Subject: Re: Volunteers to test some kernel code...
To: Brett Lymn <blymn@baea.com.au>
From: Gandhi woulda smacked you <greywolf@starwolf.com>
List: tech-kern
Date: 06/16/1999 00:59:21
On Tue, 15 Jun 1999, Brett Lymn wrote:

# 1) The generation number is attached to a vnode which is ok - you get
# one of those when you open the file _but_ the vnode goes back onto the
# free list when the file is closed.  If I understand things correctly
# the vnode can then be recycled if there is the need for another file
# (I know the vnodes linger around but at some point they start getting
# recycled).  This means that if you open the first file again you get a
# filehandle with a new generation number which will not match the list.

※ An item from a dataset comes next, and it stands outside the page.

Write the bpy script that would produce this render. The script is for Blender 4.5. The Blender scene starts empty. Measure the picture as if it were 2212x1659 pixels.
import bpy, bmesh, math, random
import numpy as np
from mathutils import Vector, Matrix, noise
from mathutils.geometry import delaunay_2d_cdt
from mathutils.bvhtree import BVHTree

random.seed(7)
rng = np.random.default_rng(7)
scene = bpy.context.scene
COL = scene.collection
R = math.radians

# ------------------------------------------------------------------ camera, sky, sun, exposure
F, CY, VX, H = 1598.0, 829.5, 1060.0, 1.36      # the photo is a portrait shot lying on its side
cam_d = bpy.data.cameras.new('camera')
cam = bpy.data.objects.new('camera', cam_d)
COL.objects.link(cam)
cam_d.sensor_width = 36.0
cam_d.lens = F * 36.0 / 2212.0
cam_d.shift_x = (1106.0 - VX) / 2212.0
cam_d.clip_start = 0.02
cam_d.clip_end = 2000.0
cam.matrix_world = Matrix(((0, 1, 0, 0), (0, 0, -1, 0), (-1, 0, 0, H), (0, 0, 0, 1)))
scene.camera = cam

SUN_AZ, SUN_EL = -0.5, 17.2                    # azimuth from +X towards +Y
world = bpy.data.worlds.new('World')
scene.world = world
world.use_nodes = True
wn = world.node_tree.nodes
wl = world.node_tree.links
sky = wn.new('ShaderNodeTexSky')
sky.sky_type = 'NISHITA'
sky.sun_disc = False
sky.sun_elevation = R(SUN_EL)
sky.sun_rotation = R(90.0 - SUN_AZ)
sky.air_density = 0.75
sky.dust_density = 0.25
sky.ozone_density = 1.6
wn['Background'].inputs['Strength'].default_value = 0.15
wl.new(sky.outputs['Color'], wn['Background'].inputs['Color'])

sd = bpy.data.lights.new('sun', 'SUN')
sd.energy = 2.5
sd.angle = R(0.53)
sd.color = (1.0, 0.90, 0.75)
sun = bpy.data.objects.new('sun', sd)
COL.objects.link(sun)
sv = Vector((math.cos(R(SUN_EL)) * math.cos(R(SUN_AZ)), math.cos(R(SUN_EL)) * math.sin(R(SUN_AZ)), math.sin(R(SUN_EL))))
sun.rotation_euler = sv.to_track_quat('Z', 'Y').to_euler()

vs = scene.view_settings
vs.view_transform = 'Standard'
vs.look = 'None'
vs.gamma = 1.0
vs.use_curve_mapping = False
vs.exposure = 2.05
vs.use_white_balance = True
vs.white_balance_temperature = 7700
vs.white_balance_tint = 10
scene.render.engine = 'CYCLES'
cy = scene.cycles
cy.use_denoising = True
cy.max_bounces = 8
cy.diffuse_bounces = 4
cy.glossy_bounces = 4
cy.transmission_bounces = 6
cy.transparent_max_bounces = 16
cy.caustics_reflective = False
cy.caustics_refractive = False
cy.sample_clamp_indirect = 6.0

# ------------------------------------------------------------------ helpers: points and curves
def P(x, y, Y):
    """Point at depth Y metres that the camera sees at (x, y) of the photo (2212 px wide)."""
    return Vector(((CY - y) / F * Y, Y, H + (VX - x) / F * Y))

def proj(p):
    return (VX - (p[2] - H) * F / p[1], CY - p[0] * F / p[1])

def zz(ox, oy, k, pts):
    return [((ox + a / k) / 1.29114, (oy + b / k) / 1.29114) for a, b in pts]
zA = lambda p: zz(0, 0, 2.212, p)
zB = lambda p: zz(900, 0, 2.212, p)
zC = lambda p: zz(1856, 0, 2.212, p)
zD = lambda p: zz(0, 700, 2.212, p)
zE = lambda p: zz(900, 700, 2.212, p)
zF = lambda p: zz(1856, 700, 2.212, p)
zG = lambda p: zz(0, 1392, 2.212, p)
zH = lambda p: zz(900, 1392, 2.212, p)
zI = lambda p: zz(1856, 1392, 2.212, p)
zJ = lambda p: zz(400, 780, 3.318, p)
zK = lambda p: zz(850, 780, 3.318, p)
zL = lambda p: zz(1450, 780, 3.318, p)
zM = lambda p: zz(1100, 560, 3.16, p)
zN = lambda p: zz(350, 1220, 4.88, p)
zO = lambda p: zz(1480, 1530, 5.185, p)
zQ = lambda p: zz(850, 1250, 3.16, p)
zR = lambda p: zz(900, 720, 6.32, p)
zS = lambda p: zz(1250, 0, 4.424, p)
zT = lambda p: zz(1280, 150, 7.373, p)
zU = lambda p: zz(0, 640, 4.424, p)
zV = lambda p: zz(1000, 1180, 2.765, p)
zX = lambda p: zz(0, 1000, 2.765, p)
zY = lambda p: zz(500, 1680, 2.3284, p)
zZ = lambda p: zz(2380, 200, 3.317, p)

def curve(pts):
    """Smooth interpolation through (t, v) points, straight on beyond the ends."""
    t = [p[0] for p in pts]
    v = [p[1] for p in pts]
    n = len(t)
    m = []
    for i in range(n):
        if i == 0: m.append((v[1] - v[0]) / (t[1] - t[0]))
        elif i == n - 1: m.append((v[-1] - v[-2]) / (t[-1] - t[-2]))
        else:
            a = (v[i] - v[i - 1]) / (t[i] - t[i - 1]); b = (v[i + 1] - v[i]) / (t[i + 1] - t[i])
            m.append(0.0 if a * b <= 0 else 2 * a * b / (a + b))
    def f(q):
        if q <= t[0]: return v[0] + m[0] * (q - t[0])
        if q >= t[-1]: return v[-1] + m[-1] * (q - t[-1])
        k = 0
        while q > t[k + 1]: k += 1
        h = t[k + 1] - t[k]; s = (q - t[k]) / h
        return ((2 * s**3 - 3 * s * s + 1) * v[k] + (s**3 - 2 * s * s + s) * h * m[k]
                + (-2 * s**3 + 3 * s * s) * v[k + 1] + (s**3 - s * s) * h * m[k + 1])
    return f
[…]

I thought the generation number was only generated on a newfs or a
fsirand on a filesystem.  I know that if someone has a file open across
NFS and you fsirand the filesystem it's on, the next access returns
ESTALE.

I would think you'd use dev/ino/generation triplets, actually -- the
generation number is there to make sure someone hasn't supplanted the binary.

# 
# 2) Generation numbers do wrap around, eventually.

...which means what, exactly?

				--*greywolf;
--
NetBSD: Mach 3 stealthOS, undetectable by media radar.